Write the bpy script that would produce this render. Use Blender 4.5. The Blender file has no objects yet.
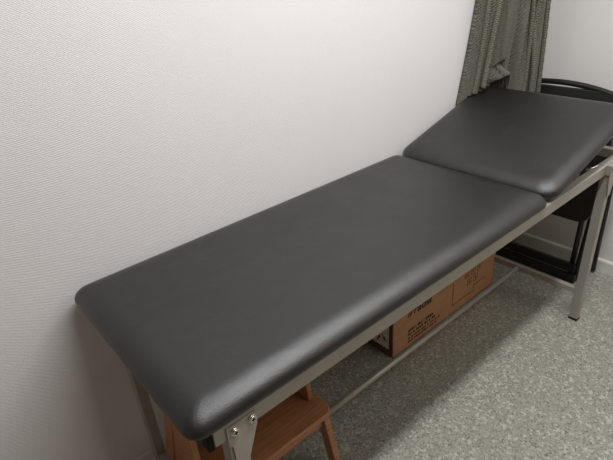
import bpy, bmesh, math, random
from math import sin, cos, pi, radians, sqrt, exp
from mathutils import Vector, Matrix

S = bpy.context.scene
COL = S.collection
random.seed(4)

# Coordinates used by every builder below: (x, w, z)
#   x = metres along the left wall, w = metres out from the left wall, z = up.  Blender y is -w.
def V(x, w, z): return Vector((x, -w, z))

# ------------------------------------------------------------------ camera
cd = bpy.data.cameras.new('camera'); cam = bpy.data.objects.new('camera', cd); COL.objects.link(cam)
cyaw, cpit, crol, cf = radians(51.2043), radians(-28.3915), radians(-4.4976), 501.97
# yaw was measured from +x; the wall's outward direction is -y in Blender
fwd = Vector((cos(cyaw)*cos(cpit), sin(cyaw)*cos(cpit), sin(cpit)))
rt = fwd.cross(Vector((0, 0, 1))).normalized(); up = rt.cross(fwd)
r2 = rt*cos(crol) + up*sin(crol); u2 = -rt*sin(crol) + up*cos(crol)
m3 = Matrix((r2, u2, -fwd)).transposed().to_4x4()
m3.translation = V(-0.2002, 1.2695, 1.4799)
cam.matrix_world = m3
cd.sensor_fit = 'HORIZONTAL'; cd.sensor_width = 36; cd.lens = 36*cf/613; cd.clip_start = .02
S.camera = cam

# ------------------------------------------------------------------ world, lamps, exposure
w = bpy.data.worlds.new('world'); S.world = w; w.use_nodes = True
w.node_tree.nodes['Background'].inputs[0].default_value = (1, .97, .93, 1)
w.node_tree.nodes['Background'].inputs[1].default_value = .3
def lamp(name, kind, loc, energy, size, color, rot=None):
    l = bpy.data.lights.new(name, kind); l.energy = energy; l.color = color
    if kind == 'POINT': l.shadow_soft_size = size
    elif isinstance(size, tuple): l.shape = 'RECTANGLE'; l.size, l.size_y = size
    else: l.shape = 'DISK'; l.size = size
    o = bpy.data.objects.new(name, l); COL.objects.link(o); o.location = loc
    if rot: o.rotation_euler = rot
    return o
lamp('ceiling_tube_lamp', 'AREA', V(.84, .97, 2.47), 28, (1.5, .12), (.975, .985, 1))
lamp('room_fill', 'AREA', V(1.7, 1.9, 2.45), 10, 1.0, (1, .95, .88))
S.view_settings.view_transform = 'Standard'; S.view_settings.look = 'None'
S.view_settings.gamma = 1; S.view_settings.use_curve_mapping = False
S.view_settings.exposure = 0.66

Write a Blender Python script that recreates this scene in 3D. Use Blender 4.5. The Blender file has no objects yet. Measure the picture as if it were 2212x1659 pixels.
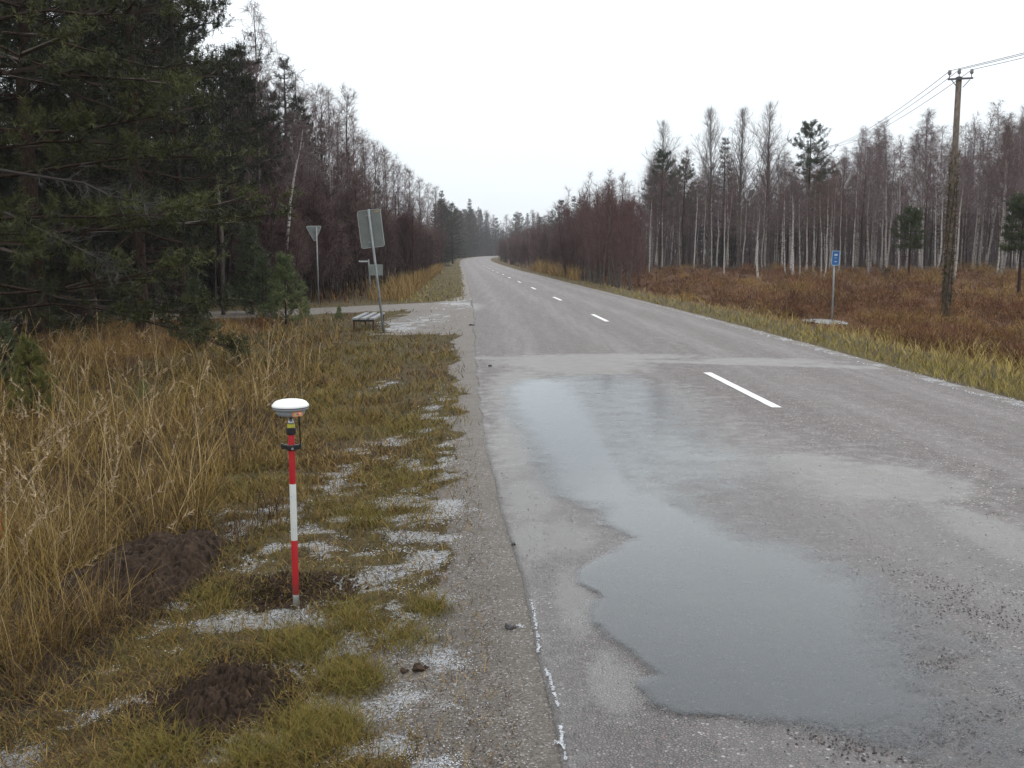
import bpy, math, random
import numpy as np
from mathutils import Vector, Matrix

# ------------------------------------------------------------------ camera, world, sun, exposure
S = bpy.context.scene
COL = S.collection
rad = math.radians
F_PX, PCX, PCY, CAM_H, PITCH = 2140.0, 1106.0, 829.5, 1.65, rad(7.39)   # measured on the photograph (2212 wide)

cam = bpy.data.cameras.new('camera')
cam.sensor_width = 36.0
cam.lens = 36.0 * F_PX / 2212.0
cam.clip_start, cam.clip_end = 0.05, 4000
camo = bpy.data.objects.new('camera', cam)
camo.location = (0, 0, CAM_H)
camo.rotation_euler = (rad(90) - PITCH, 0, 0)
COL.objects.link(camo)
S.camera = camo

SUN_EL, SUN_AZ = rad(16), rad(200)
w = bpy.data.worlds.new('World')
S.world = w
w.use_nodes = True
nt = w.node_tree
nt.nodes.clear()
_o = nt.nodes.new('ShaderNodeOutputWorld')
_bg = nt.nodes.new('ShaderNodeBackground')
_bg.inputs['Strength'].default_value = 0.1
_sky = nt.nodes.new('ShaderNodeTexSky')
_sky.sky_type = 'NISHITA'
_sky.sun_disc = False
_sky.sun_elevation = SUN_EL
_sky.sun_rotation = SUN_AZ
_tc = nt.nodes.new('ShaderNodeTexCoord')
_sep = nt.nodes.new('ShaderNodeSeparateXYZ')
nt.links.new(_tc.outputs['Generated'], _sep.inputs[0])
_ramp = nt.nodes.new('ShaderNodeValToRGB')          # overcast cloud deck: brighter towards the zenith, cooler low down
_ramp.color_ramp.elements[0].position = 0.0
_ramp.color_ramp.elements[0].color = (0.50, 0.535, 0.57, 1)
_ramp.color_ramp.elements[1].position = 0.75
_ramp.color_ramp.elements[1].color = (0.98, 1.0, 1.02, 1)
_e0 = _ramp.color_ramp.elements.new(0.24)
_e0.color = (0.67, 0.70, 0.725, 1)
_e = _ramp.color_ramp.elements.new(0.13)
_e.color = (0.60, 0.63, 0.655, 1)
nt.links.new(_sep.outputs['Z'], _ramp.inputs[0])
_map = nt.nodes.new('ShaderNodeMapping')
_map.inputs['Scale'].default_value = (1.2, 1.2, 3.0)
nt.links.new(_tc.outputs['Generated'], _map.inputs[0])
_no = nt.nodes.new('ShaderNodeTexNoise')
_no.inputs['Scale'].default_value = 1.3
_no.inputs['Detail'].default_value = 4
nt.links.new(_map.outputs[0], _no.inputs['Vector'])
_mr = nt.nodes.new('ShaderNodeMapRange')
_mr.inputs['From Min'].default_value = 0.3
_mr.inputs['From Max'].default_value = 0.7
_mr.inputs['To Min'].default_value = 17.0
_mr.inputs['To Max'].default_value = 19.0
nt.links.new(_no.outputs['Fac'], _mr.inputs['Value'])
_sc = nt.nodes.new('ShaderNodeVectorMath')
_sc.operation = 'SCALE'
nt.links.new(_ramp.outputs['Color'], _sc.inputs[0])
nt.links.new(_mr.outputs[0], _sc.inputs['Scale'])
_mx = nt.nodes.new('ShaderNodeMix')
_mx.data_type = 'RGBA'
_mx.inputs['Factor'].default_value = 0.94
nt.links.new(_sky.outputs[0], _mx.inputs['A'])
nt.links.new(_sc.outputs[0], _mx.inputs['B'])
nt.links.new(_mx.outputs['Result'], _bg.inputs['Color'])
nt.links.new(_bg.outputs[0], _o.inputs['Surface'])

sun = bpy.data.lights.new('sun', 'SUN')
sun.energy = 0.5
sun.angle = rad(60)
sun.color = (1.0, 0.97, 0.93)
suno = bpy.data.objects.new('sun', sun)
suno.rotation_euler = (rad(90) - rad(40), 0, rad(-200))
COL.objects.link(suno)

S.view_settings.view_transform = 'Standard'
S.view_settings.look = 'None'
S.view_settings.exposure = 0.0
S.view_settings.gamma = 1.0
S.view_settings.use_curve_mapping = False
S.cycles.use_denoising = True
S.cycles.max_bounces = 5
S.cycles.diffuse_bounces = 3
S.cycles.glossy_bounces = 2
S.cycles.transparent_max_bounces = 8
S.cycles.volume_bounces = 1

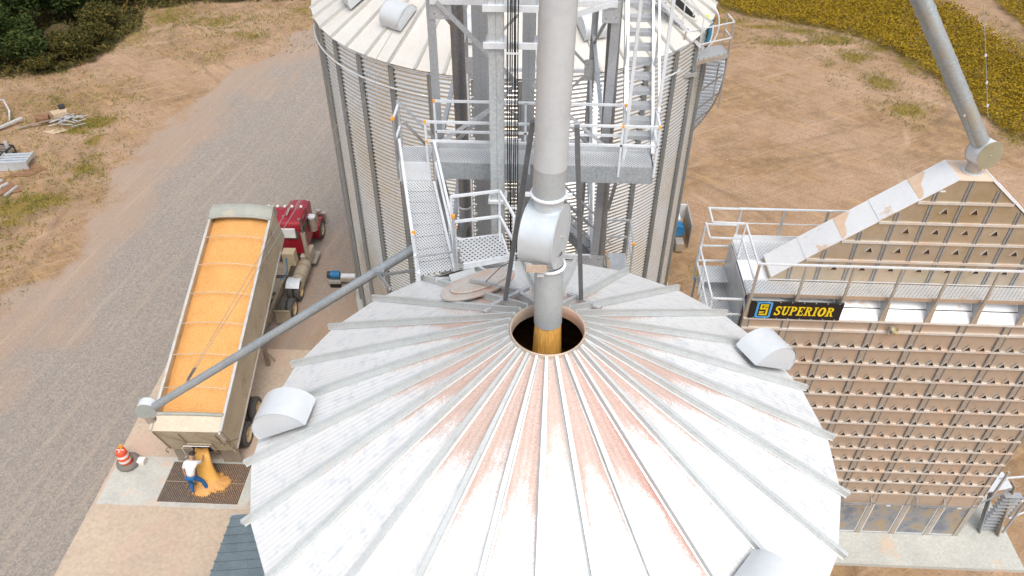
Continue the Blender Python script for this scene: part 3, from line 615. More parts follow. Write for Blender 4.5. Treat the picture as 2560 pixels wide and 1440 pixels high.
gus((TX0+.18, TY0-.02, 19.2), .2, .24); gus((TX1-.1, TY0-.02, 19.15), .16, .2); gus((TX1-.05, TY0-.02, 13.45), .25, .18); gus((TX0+.1, TY0-.02, 13.45), .2, .2)

# elevator legs (trunks)
def trunk(lab, x, y, w, d, m, z0, fl=()):
    t_ = thing('bucket_elevator', lab, 'bucket elevator', (x, y, z0), 0, 'rectangular bucket elevator casings')
    MB().box(x-w/2, x+w/2, y-d/2, y+d/2, z0, 24.5).build('casing', m, t_)
    MB().box(x-.004, x+.004, y-d/2-.006, y-d/2, z0, 24.5).build('seam', GALVD, t_)
    for z in fl: MB().box(x-w/2-.05, x+w/2+.05, y-d/2-.05, y+d/2+.05, z-.03, z+.03).build('flange', GALVB, t_)
TRM = surf('trunk_metal', (.58, .61, .62), (.5, .53, .55), .5, .5, 1.6, fine=.2)
trunk('light galvanized elevator casing left of the black cables', -.79, 12.55, .25, .3, TRM, 9, (19.72, 19.1, 15.98))
trunk('light galvanized elevator casing partly hidden behind the big spout', .02, 12.55, .25, .3, TRM, 9, (19.72, 19.1, 15.98))
TRD = surf('trunk_dull', (.42, .44, .46), (.37, .39, .41), .5, .5, 1.6, fine=.12)
trunk('dull grey elevator casing furthest left inside the tower', -1.24, 14.7, .3, .36, TRD, 0)
trunk('dull grey elevator casing inside the tower behind the black cables', -.28, 14.7, .26, .36, TRD, 0)
MB_ = thing('casing_bracket', 'pair of pale flat bars tying the two light elevator casings', 'bracket', (-.4, 12.38, 19.4))
for z in (19.1, 19.72): MB().box(-1.0, .2, 12.34, 12.4, z-.05, z+.05).build('tie_bar', GALVB, MB_)
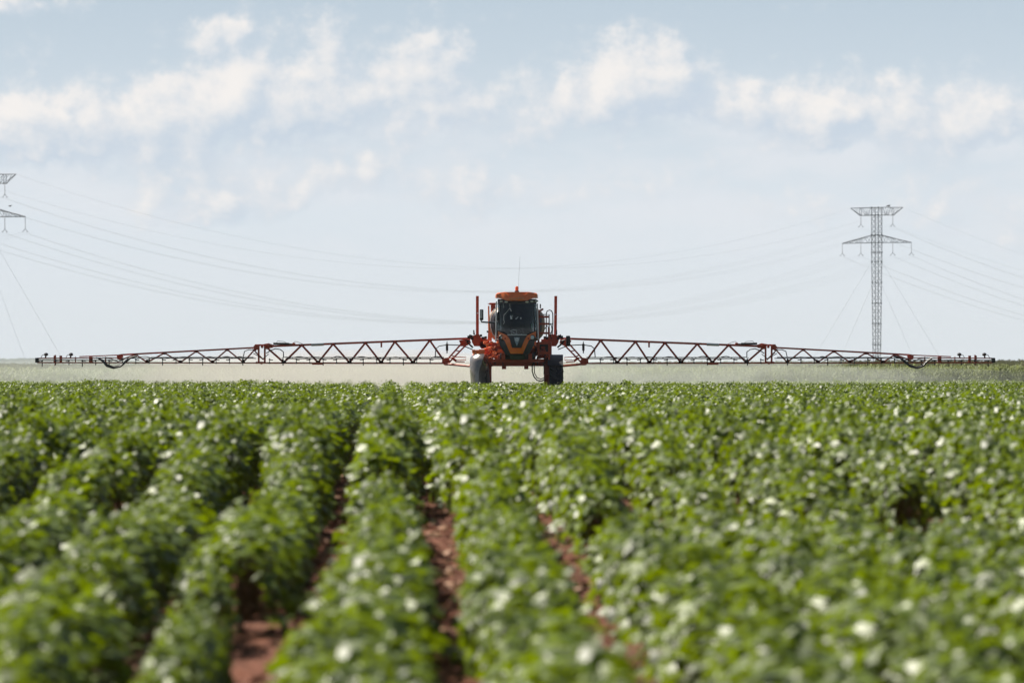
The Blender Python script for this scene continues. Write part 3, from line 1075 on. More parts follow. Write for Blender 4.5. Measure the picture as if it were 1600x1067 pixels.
# dark underside and steering gear below the nose
MB().box(P(797, 0, -1.5).x, P(820, 0, -1.5).x, -1.7, -.9, P(0, 562, -1.5).z, P(0, 553.5, -1.5).z, .05).build('cab_mount', material('olive_grime', (.035, .05, .03), .7), spr, smooth=True)
MB().box(P(781, 0, -1).x, P(836, 0, -1).x, -1.2, -.7, P(0, 561.5, -1).z, P(0, 552, -1).z, .06).build('underbody', M_blk, spr, smooth=True)


def wheel(px, pyc, d, r, w, name='wheel', steer=0.0):
    c = P(px, 0, d)
    root = empty(name, (c.x, d, r))
    root.parent = spr
    root.rotation_euler = (0, 0, steer)
    t_ = MB()
    n = 40
    prof = [(r * .62, -w * .36), (r * .80, -w * .5), (r * .93, -w * .49), (r * .965, -w * .40), (r * .97, 0), (r * .965, w * .40), (r * .93, w * .49), (r * .80, w * .5), (r * .62, w * .36)]
    t_.lathe((0, 0, 0), prof, 'X', n)
    for k in range(22):                      # chevron lugs
        for s_ in (-1, 1):
            a0 = 2 * math.pi * (k + (.5 if s_ > 0 else 0)) / 22
            a1 = a0 + .20
            p0 = Vector((s_ * .02, math.cos(a1) * r * .985, math.sin(a1) * r * .985))
            p1 = Vector((s_ * w * .47, math.cos(a0) * r * .965, math.sin(a0) * r * .965))
            up = Vector((0, math.cos(a0), math.sin(a0)))
            t_.beam(p0, p1, .075, .085, up)
    ty = t_.build('tyre', M_tyre, root, smooth=True)
    m = MB()
    m.lathe((0, 0, 0), [(.10, -w * .42), (.12, -w * .30), (r * .5, -w * .12), (r * .60, -w * .34), (r * .63, -w * .34), (r * .6, 0), (r * .63, w * .34), (r * .60, w * .34), (r * .5, w * .12), (.12, w * .22), (.10, w * .3)], 'X', 28)
    m.build('rim', M_or, root, smooth=True)
    return root


wheel(749.5, 0, -.3, .90, .50, steer=R(3))
wheel(867.5, 0, -.3, .90, .52, steer=R(3))
wheel(750.5, 0, 3.1, .90, .46)
wheel(867.0, 0, 3.1, .90, .46)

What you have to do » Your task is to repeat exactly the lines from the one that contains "Continue the Blender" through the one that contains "gus((TX0+.18, TY0-.02, 19.2), .2, .24);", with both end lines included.

Output of the exercise »
Continue the Blender Python script for this scene: part 3, from line 615. More parts follow. Write for Blender 4.5. Treat the picture as 2560 pixels wide and 1440 pixels high.
gus((TX0+.18, TY0-.02, 19.2), .2, .24); gus((TX1-.1, TY0-.02, 19.15), .16, .2); gus((TX1-.05, TY0-.02, 13.45), .25, .18); gus((TX0+.1, TY0-.02, 13.45), .2, .2)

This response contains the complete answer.